▶ _PROMPT_
Please write out the material that follows, exactly as it stands.

[Dataset rows]
════════
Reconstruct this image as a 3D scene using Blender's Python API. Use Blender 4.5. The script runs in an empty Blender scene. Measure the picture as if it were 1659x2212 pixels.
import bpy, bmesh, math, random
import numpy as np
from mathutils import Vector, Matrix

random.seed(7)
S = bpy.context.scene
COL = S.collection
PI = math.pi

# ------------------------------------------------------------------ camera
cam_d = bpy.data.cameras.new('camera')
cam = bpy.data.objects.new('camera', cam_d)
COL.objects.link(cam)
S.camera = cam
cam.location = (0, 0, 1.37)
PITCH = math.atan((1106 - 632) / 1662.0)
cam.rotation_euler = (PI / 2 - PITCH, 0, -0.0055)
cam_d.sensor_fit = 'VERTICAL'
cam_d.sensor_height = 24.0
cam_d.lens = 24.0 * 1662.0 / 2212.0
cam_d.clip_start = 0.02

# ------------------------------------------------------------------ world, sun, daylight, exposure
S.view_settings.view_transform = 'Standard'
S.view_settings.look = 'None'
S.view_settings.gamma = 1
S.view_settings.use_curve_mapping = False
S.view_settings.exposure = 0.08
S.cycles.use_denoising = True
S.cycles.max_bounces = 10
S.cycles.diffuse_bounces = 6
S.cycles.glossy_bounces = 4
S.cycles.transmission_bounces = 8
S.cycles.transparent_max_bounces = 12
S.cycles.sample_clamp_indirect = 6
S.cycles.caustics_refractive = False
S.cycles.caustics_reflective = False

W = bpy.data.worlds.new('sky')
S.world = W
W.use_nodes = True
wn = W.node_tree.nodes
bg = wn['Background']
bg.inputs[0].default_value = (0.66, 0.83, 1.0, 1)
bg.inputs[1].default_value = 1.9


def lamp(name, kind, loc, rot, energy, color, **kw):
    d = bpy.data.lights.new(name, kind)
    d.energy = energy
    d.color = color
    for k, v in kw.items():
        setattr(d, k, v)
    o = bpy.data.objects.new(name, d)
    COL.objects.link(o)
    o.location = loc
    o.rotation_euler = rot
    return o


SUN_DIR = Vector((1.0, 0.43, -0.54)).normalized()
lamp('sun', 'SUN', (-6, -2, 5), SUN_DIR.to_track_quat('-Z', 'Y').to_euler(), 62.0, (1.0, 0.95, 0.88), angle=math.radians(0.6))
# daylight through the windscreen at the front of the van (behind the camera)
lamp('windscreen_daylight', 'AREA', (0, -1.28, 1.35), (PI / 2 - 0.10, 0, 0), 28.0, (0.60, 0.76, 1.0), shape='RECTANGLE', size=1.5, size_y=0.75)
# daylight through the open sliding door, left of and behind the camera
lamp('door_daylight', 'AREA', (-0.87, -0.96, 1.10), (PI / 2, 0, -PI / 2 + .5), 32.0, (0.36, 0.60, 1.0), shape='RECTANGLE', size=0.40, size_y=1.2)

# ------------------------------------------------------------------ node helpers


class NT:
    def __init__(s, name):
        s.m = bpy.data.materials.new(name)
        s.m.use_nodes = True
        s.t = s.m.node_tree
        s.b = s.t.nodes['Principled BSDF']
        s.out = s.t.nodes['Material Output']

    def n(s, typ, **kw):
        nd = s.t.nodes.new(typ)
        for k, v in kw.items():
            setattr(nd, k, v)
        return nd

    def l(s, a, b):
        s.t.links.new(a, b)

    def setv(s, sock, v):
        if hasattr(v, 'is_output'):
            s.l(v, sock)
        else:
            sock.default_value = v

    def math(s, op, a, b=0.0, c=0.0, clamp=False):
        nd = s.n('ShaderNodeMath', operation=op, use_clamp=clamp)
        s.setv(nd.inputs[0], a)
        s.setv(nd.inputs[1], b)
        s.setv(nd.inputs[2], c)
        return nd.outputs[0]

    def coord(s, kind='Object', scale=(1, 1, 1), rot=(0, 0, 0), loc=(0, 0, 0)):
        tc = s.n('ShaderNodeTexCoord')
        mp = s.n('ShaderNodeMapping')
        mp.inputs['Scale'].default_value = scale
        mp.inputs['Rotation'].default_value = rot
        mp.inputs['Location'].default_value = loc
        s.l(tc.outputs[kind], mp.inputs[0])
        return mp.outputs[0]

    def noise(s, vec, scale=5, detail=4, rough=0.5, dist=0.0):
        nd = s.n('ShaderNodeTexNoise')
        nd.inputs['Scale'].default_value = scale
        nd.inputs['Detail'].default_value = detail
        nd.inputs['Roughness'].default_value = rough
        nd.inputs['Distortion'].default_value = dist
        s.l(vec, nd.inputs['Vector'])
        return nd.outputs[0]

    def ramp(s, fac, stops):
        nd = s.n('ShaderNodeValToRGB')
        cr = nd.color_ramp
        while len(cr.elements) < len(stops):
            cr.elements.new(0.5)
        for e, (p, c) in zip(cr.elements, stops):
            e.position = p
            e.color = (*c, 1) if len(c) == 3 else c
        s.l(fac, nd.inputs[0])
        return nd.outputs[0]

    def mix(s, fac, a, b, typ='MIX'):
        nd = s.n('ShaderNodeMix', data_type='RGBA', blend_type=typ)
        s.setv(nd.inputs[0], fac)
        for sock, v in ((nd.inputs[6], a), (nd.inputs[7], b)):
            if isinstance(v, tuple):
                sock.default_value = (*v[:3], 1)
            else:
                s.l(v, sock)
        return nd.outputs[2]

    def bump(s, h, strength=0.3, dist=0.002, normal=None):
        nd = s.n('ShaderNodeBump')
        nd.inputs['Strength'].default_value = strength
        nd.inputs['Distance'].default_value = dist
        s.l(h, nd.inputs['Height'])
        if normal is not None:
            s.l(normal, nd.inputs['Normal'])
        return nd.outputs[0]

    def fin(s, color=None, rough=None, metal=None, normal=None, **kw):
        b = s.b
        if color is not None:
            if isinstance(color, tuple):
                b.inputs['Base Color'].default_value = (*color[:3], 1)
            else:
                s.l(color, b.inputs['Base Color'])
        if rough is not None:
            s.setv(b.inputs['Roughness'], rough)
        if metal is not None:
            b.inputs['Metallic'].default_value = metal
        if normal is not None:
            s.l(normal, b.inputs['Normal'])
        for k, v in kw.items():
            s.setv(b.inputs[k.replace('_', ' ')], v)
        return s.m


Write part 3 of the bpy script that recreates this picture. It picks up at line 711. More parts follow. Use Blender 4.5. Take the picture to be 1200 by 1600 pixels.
════════
▶ _ANSWER BELOW_
Reconstruct this image as a 3D scene using Blender's Python API. Use Blender 4.5. The script runs in an empty Blender scene. Measure the picture as if it were 1659x2212 pixels.
import bpy, bmesh, math, random
import numpy as np
from mathutils import Vector, Matrix

random.seed(7)
S = bpy.context.scene
COL = S.collection
PI = math.pi

# ------------------------------------------------------------------ camera
cam_d = bpy.data.cameras.new('camera')
cam = bpy.data.objects.new('camera', cam_d)
COL.objects.link(cam)
S.camera = cam
cam.location = (0, 0, 1.37)
PITCH = math.atan((1106 - 632) / 1662.0)
cam.rotation_euler = (PI / 2 - PITCH, 0, -0.0055)
cam_d.sensor_fit = 'VERTICAL'
cam_d.sensor_height = 24.0
cam_d.lens = 24.0 * 1662.0 / 2212.0
cam_d.clip_start = 0.02

# ------------------------------------------------------------------ world, sun, daylight, exposure
S.view_settings.view_transform = 'Standard'
S.view_settings.look = 'None'
S.view_settings.gamma = 1
S.view_settings.use_curve_mapping = False
S.view_settings.exposure = 0.08
S.cycles.use_denoising = True
S.cycles.max_bounces = 10
S.cycles.diffuse_bounces = 6
S.cycles.glossy_bounces = 4
S.cycles.transmission_bounces = 8
S.cycles.transparent_max_bounces = 12
S.cycles.sample_clamp_indirect = 6
S.cycles.caustics_refractive = False
S.cycles.caustics_reflective = False

W = bpy.data.worlds.new('sky')
S.world = W
W.use_nodes = True
wn = W.node_tree.nodes
bg = wn['Background']
bg.inputs[0].default_value = (0.66, 0.83, 1.0, 1)
bg.inputs[1].default_value = 1.9


def lamp(name, kind, loc, rot, energy, color, **kw):
    d = bpy.data.lights.new(name, kind)
    d.energy = energy
    d.color = color
    for k, v in kw.items():
        setattr(d, k, v)
    o = bpy.data.objects.new(name, d)
    COL.objects.link(o)
    o.location = loc
    o.rotation_euler = rot
    return o


SUN_DIR = Vector((1.0, 0.43, -0.54)).normalized()
lamp('sun', 'SUN', (-6, -2, 5), SUN_DIR.to_track_quat('-Z', 'Y').to_euler(), 62.0, (1.0, 0.95, 0.88), angle=math.radians(0.6))
# daylight through the windscreen at the front of the van (behind the camera)
lamp('windscreen_daylight', 'AREA', (0, -1.28, 1.35), (PI / 2 - 0.10, 0, 0), 28.0, (0.60, 0.76, 1.0), shape='RECTANGLE', size=1.5, size_y=0.75)
# daylight through the open sliding door, left of and behind the camera
lamp('door_daylight', 'AREA', (-0.87, -0.96, 1.10), (PI / 2, 0, -PI / 2 + .5), 32.0, (0.36, 0.60, 1.0), shape='RECTANGLE', size=0.40, size_y=1.2)

# ------------------------------------------------------------------ node helpers


class NT:
    def __init__(s, name):
        s.m = bpy.data.materials.new(name)
        s.m.use_nodes = True
        s.t = s.m.node_tree
        s.b = s.t.nodes['Principled BSDF']
        s.out = s.t.nodes['Material Output']

    def n(s, typ, **kw):
        nd = s.t.nodes.new(typ)
        for k, v in kw.items():
            setattr(nd, k, v)
        return nd

    def l(s, a, b):
        s.t.links.new(a, b)

    def setv(s, sock, v):
        if hasattr(v, 'is_output'):
            s.l(v, sock)
        else:
            sock.default_value = v

    def math(s, op, a, b=0.0, c=0.0, clamp=False):
        nd = s.n('ShaderNodeMath', operation=op, use_clamp=clamp)
        s.setv(nd.inputs[0], a)
        s.setv(nd.inputs[1], b)
        s.setv(nd.inputs[2], c)
        return nd.outputs[0]

    def coord(s, kind='Object', scale=(1, 1, 1), rot=(0, 0, 0), loc=(0, 0, 0)):
        tc = s.n('ShaderNodeTexCoord')
        mp = s.n('ShaderNodeMapping')
        mp.inputs['Scale'].default_value = scale
        mp.inputs['Rotation'].default_value = rot
        mp.inputs['Location'].default_value = loc
        s.l(tc.outputs[kind], mp.inputs[0])
        return mp.outputs[0]

    def noise(s, vec, scale=5, detail=4, rough=0.5, dist=0.0):
        nd = s.n('ShaderNodeTexNoise')
        nd.inputs['Scale'].default_value = scale
        nd.inputs['Detail'].default_value = detail
        nd.inputs['Roughness'].default_value = rough
        nd.inputs['Distortion'].default_value = dist
        s.l(vec, nd.inputs['Vector'])
        return nd.outputs[0]

    def ramp(s, fac, stops):
        nd = s.n('ShaderNodeValToRGB')
        cr = nd.color_ramp
        while len(cr.elements) < len(stops):
            cr.elements.new(0.5)
        for e, (p, c) in zip(cr.elements, stops):
            e.position = p
            e.color = (*c, 1) if len(c) == 3 else c
        s.l(fac, nd.inputs[0])
        return nd.outputs[0]

    def mix(s, fac, a, b, typ='MIX'):
        nd = s.n('ShaderNodeMix', data_type='RGBA', blend_type=typ)
        s.setv(nd.inputs[0], fac)
        for sock, v in ((nd.inputs[6], a), (nd.inputs[7], b)):
            if isinstance(v, tuple):
                sock.default_value = (*v[:3], 1)
            else:
                s.l(v, sock)
        return nd.outputs[2]

    def bump(s, h, strength=0.3, dist=0.002, normal=None):
        nd = s.n('ShaderNodeBump')
        nd.inputs['Strength'].default_value = strength
        nd.inputs['Distance'].default_value = dist
        s.l(h, nd.inputs['Height'])
        if normal is not None:
            s.l(normal, nd.inputs['Normal'])
        return nd.outputs[0]

    def fin(s, color=None, rough=None, metal=None, normal=None, **kw):
        b = s.b
        if color is not None:
            if isinstance(color, tuple):
                b.inputs['Base Color'].default_value = (*color[:3], 1)
            else:
                s.l(color, b.inputs['Base Color'])
        if rough is not None:
            s.setv(b.inputs['Roughness'], rough)
        if metal is not None:
            b.inputs['Metallic'].default_value = metal
        if normal is not None:
            s.l(normal, b.inputs['Normal'])
        for k, v in kw.items():
            s.setv(b.inputs[k.replace('_', ' ')], v)
        return s.m


Write part 3 of the bpy script that recreates this picture. It picks up at line 711. More parts follow. Use Blender 4.5. Take the picture to be 1200 by 1600 pixels.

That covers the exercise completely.